A separate report showed construction spending in April dropped by a seasonally adjusted 0.4% from the previous month, to $1.12 billion. Spending on private nonresidential construction, which includes hotels and office builders, surged 1.6%, partly offsetting the slump in residential construction, which declined 2.3% in April and is down 21% from a year earlier, the Commerce Department said.
In the ISM report, exports continued to increase, extending a five-and-a-half year trend that is helping to offset slowing U.S. demand, and production expanded. New orders rose. But high commodity costs pushed prices to a four-year high, and employment and inventories contracted.
“Were it not for the weak dollar,” which makes prices of U.S. goods cheaper abroad and stimulates export orders, “I really do believe we’d be looking at far lower readings,” said Norbert Ore, a Georgia-Pacific Corp. executive who directs the survey. He noted that 80% of ISM member companies are exporters.
The weak dollar also is contributing to the run up in oil prices. Companies that have been trying to increase productivity or cut costs are running out of options, but are worried about raising prices, out of fear of losing customers.
Respondents to the ISM survey noted prices are “skyrocketing” and posing “major hurdles.” The prices component of the survey jumped to 87 in May from 84.5 in April, and Mr.

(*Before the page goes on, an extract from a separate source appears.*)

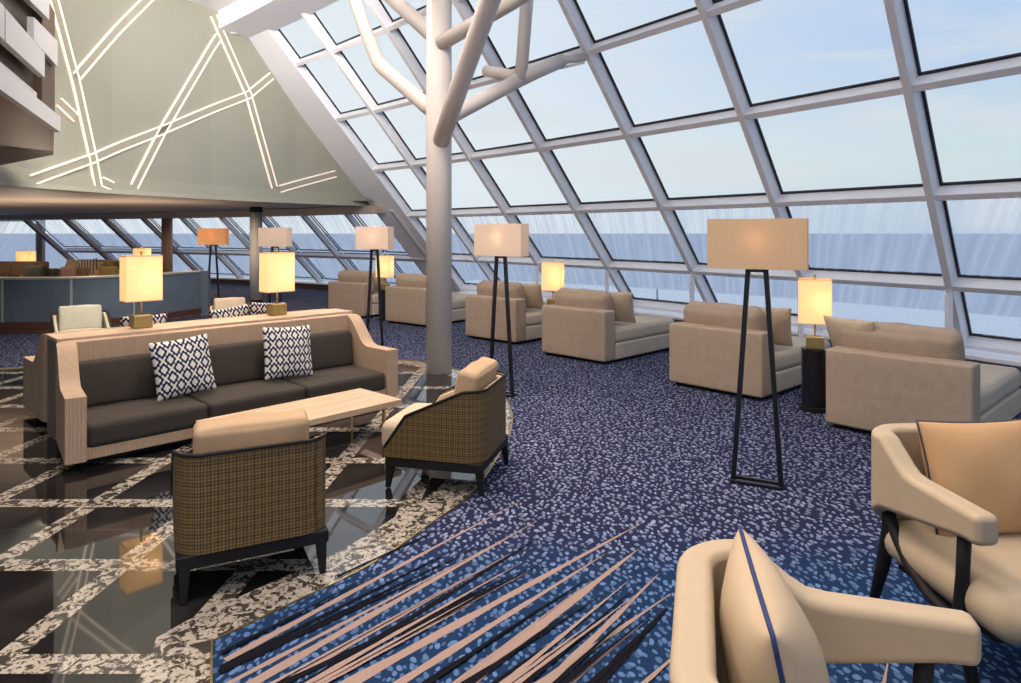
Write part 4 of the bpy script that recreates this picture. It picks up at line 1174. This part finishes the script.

Ore noted that doesn’t yet capture the full impact of rising oil prices.
Last week, Dow Chemical Co., one of the largest chemical manufacturers in the world, provided a glimpse of what may be ahead in announcing it is raising prices on products by as much as 20% to offset “staggering” energy costs.
It is far from clear, though, that consumers will accept price increases. “It is increasingly difficult to pass on commodity cost increases in a generally weak U.S. economy,” said Daniel J. Meckstroth, chief economist for the Manufacturers Alliance/MAPI, a manufacturing trade group based in Arlington, Virginia. “This dynamic will lead to shrinking profit margins,” he warned.
The employment component of the ISM report rose in May, but was still below 50. On Friday, the government will release the May employment report, which will provide information on whether and how much the labor market is deteriorating.
Other components of the ISM showed little change. Inventories of manufacturers and their customers continued to shrink. Imports grew slightly. The backlog of orders dropped to 46 from 51.5, a sign of weakness ahead that firms hope will be offset by the growth in new orders last month.